* STORED DATA

^^^^^^^^^^^^^^^^

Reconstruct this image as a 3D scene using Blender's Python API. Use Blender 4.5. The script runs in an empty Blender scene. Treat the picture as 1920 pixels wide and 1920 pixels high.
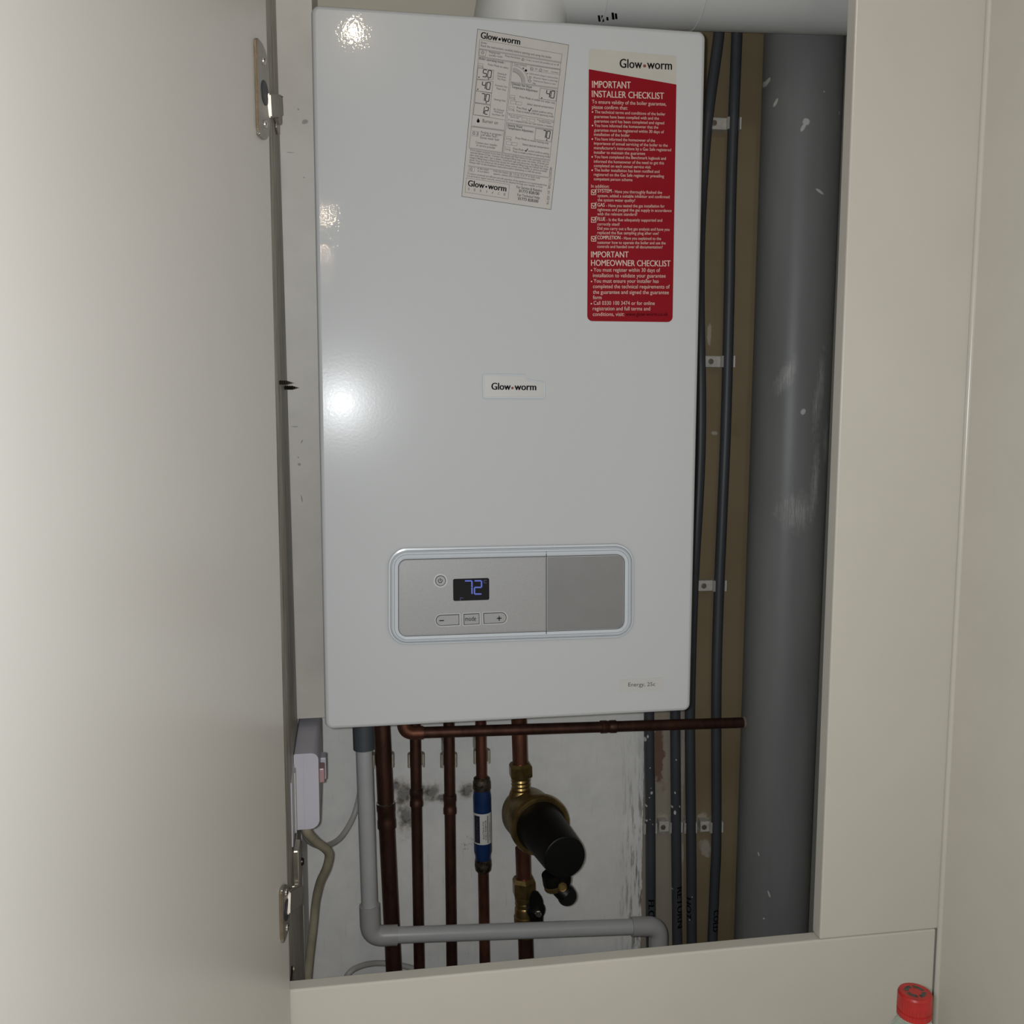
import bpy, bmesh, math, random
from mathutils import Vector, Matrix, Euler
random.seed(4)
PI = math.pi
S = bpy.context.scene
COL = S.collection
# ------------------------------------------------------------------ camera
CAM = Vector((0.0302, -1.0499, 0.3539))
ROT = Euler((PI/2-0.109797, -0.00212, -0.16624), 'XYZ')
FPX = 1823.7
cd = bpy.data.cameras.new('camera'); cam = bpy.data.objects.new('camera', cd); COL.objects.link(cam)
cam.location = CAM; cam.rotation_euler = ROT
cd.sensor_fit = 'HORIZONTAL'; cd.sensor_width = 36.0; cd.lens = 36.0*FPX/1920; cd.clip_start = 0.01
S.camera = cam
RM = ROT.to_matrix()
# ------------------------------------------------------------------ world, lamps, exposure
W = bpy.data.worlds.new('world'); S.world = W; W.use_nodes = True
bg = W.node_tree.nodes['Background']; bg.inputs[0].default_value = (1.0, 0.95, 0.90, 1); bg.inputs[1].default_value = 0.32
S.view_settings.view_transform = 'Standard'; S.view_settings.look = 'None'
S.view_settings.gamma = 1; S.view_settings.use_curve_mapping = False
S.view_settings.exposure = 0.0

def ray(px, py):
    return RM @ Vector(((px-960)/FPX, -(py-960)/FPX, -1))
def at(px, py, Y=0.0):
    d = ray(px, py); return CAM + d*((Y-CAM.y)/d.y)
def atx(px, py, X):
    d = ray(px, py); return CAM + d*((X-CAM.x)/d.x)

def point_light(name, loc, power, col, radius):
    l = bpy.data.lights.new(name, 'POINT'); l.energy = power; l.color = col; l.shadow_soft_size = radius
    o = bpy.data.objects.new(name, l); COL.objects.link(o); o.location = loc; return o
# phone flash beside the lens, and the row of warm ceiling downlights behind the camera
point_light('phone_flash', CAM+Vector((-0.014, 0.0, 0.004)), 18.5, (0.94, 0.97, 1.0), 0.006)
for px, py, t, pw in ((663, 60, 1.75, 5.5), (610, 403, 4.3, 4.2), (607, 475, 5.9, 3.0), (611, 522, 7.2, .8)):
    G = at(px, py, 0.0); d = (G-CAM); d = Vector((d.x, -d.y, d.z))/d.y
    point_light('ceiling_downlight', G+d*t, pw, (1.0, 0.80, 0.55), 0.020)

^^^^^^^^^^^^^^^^

* EXERCISE INSTRUCTIONS
Except for the pictures, print the data above exactly.

* EXERCISE RESPONSE
Reconstruct this image as a 3D scene using Blender's Python API. Use Blender 4.5. The script runs in an empty Blender scene. Treat the picture as 1920 pixels wide and 1920 pixels high.
import bpy, bmesh, math, random
from mathutils import Vector, Matrix, Euler
random.seed(4)
PI = math.pi
S = bpy.context.scene
COL = S.collection
# ------------------------------------------------------------------ camera
CAM = Vector((0.0302, -1.0499, 0.3539))
ROT = Euler((PI/2-0.109797, -0.00212, -0.16624), 'XYZ')
FPX = 1823.7
cd = bpy.data.cameras.new('camera'); cam = bpy.data.objects.new('camera', cd); COL.objects.link(cam)
cam.location = CAM; cam.rotation_euler = ROT
cd.sensor_fit = 'HORIZONTAL'; cd.sensor_width = 36.0; cd.lens = 36.0*FPX/1920; cd.clip_start = 0.01
S.camera = cam
RM = ROT.to_matrix()
# ------------------------------------------------------------------ world, lamps, exposure
W = bpy.data.worlds.new('world'); S.world = W; W.use_nodes = True
bg = W.node_tree.nodes['Background']; bg.inputs[0].default_value = (1.0, 0.95, 0.90, 1); bg.inputs[1].default_value = 0.32
S.view_settings.view_transform = 'Standard'; S.view_settings.look = 'None'
S.view_settings.gamma = 1; S.view_settings.use_curve_mapping = False
S.view_settings.exposure = 0.0

def ray(px, py):
    return RM @ Vector(((px-960)/FPX, -(py-960)/FPX, -1))
def at(px, py, Y=0.0):
    d = ray(px, py); return CAM + d*((Y-CAM.y)/d.y)
def atx(px, py, X):
    d = ray(px, py); return CAM + d*((X-CAM.x)/d.x)

def point_light(name, loc, power, col, radius):
    l = bpy.data.lights.new(name, 'POINT'); l.energy = power; l.color = col; l.shadow_soft_size = radius
    o = bpy.data.objects.new(name, l); COL.objects.link(o); o.location = loc; return o
# phone flash beside the lens, and the row of warm ceiling downlights behind the camera
point_light('phone_flash', CAM+Vector((-0.014, 0.0, 0.004)), 18.5, (0.94, 0.97, 1.0), 0.006)
for px, py, t, pw in ((663, 60, 1.75, 5.5), (610, 403, 4.3, 4.2), (607, 475, 5.9, 3.0), (611, 522, 7.2, .8)):
    G = at(px, py, 0.0); d = (G-CAM); d = Vector((d.x, -d.y, d.z))/d.y
    point_light('ceiling_downlight', G+d*t, pw, (1.0, 0.80, 0.55), 0.020)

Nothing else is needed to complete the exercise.